Planet Gore

In BP’s Secret Service?

During a trip to Warsaw a few years ago, I was asked by the economic minister for energy — or maybe it was the energy minister for economy — why it was that the British had become so heavy-handed about forcing the “global warming” regime on the rest of the world. I had just related an episode during which UK special envoy Henry Derwent — since named President & CEO of the International Emissions Trading Association, as chance would have it, a perch from which he now advises our Congress — leaned on an academic friend of mine, Dr. Gabriel Calzada, whose vocal arguments against this moonbattery in columns and on television had caused no end of heartburn for Brussels.

Oddly, this criticism from Madrid rang most offensive in Whitehall. The UK has been leading this train for some time for reasons that were not readily apparent — unless they had to do with a certain prime minister’s rumored aspirations as the first “president of Europe” or SecGen of the UN. Envoys were dispatched to meet with my Spanish friend between their meetings with Spain’s ministers for industry and environment.

Calzada — who now faces calls for his passport to be revoked for the sin of having been “unpatriotic” in letting the cat out of the bag about Spain’s “green jobs” disaster — had called me after his meeting with Derwent &co, amazed at what he had just been presented. In short, he was asked what it would take for him to shut up — wooed also with the claim that Derwent was that very day offering Spain’s ministers “temporary exemptions” from cap-and-trade for energy-intensive industries (which had already begun fleeing Spain upon enforcement of the Emissions Trading Scheme) if only Spain would stop causing trouble and sign on to a second, steeper Kyoto. Technically, this wasn’t theirs to offer. This didn’t seem to bother them.

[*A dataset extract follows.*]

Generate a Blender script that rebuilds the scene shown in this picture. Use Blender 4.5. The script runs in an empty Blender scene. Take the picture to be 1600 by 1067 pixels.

Derwent also said, I am told, that the UK would go along with a claim that Spain got a raw deal in the “first” Kyoto, in that they turned in their old, ratified Kyoto promise for an 8 percent reduction below 1990 emission levels, for a brand new if horribly cruel “reduction” of a 15 percent increase over 1990 levels under Europe’s “burden sharing agreement”. The BSA — which you can’t spell without BS! — allowed Europe to get off just about Scot-free by collectivizing and spreading around emissions reductions that had arisen from two decisions unrelated to and preceding Kyoto: the reunification of German, and the closing of UK coal mines in that country’s dash to natural gas (which gas is now trickling to a halt). That, Team Derwent said, was clearly unfair, and they would lobby for it to be remedied if only Spain played ball.

After I finished relating that story, the Polish minister nodded to one of his aides — giving the go-ahead to divulge Poland’s own experiences with the Derwent gang, which concluded with a sigh that “they’re worse than Brussels.” What accounted for this missionary zeal? Inquiries among politically connected Brits inevitably produced no more than puzzled speculation.  

I add here, however, one more meeting I had — this time at BP’s headquarters in London. There, a senior public-affairs official detailed for me an ambitious plan of getting the state to require micro-wind on every home’s available roof surface by mandating each home be a net contributor of electricity.

Upon questioning, he explained why he thought micro-wind mandates were necessary: only government force could overcome the stigma of such contraptions being associated with Council housing — and eventually, people would get used to them, just as they got used to satellite-TV dishes. (On every corner?) This was one of a few schemes he detailed to explain how BP hoped to recoup its investments in the loser technologies most other energy companies had gotten out of ages ago. Having done the math, BP realized those sectors could become profitable only with the help of intrusive government nagging.

All of these ideas have since manifested themselves in UK government policies and proposals in one form or another.

All of which came back to me as I read Greg’s post below and Mark Steyn’s post over at the Corner noting the unseemliness of the UK’s release of a terrorist for what appears to be oil concessions favoring BP.

There is certainly an air in all of this of a “what’s good for BP is good for HMG.” And it’s catching. You saw the recent GE internal e-mail. In Spain, look what happens to a guy who threatens a purely make-work industry (Spain’s “green jobs”) with the inconvenient facts: he is villified in a sustained, aggressive, highly personal and organized campaign by industry, communist trade unions, and the compliant press. They are trying to get him fired as well as otherwise isolated. (What’s Spanish for “Alinsky”?) The “unpatriotic” claim came in a published “defense” of the agenda by the head of Spain’s renewable-energy association, which essentially admitted that Calzada’s research threatened his member companies’ ability to fool the U.S. into charting the same job-killing course, which would keep the Spanish solar panel and windmill manufacturers afloat a little while longer while crashing our economy on the same shoals onto which Spain had driven its own.

So what’s good for BP and the rest is not so good for the U.S. What’s good for the U.S. is open debate about these things, not the backroom dealing described above now taking place to rope us into Kyoto II. The Senate should be afforded no more such luxuries. Let’s greet our returning legislators with a rousing, cleansing debate over cap-and-trade and its Little Green Jobs.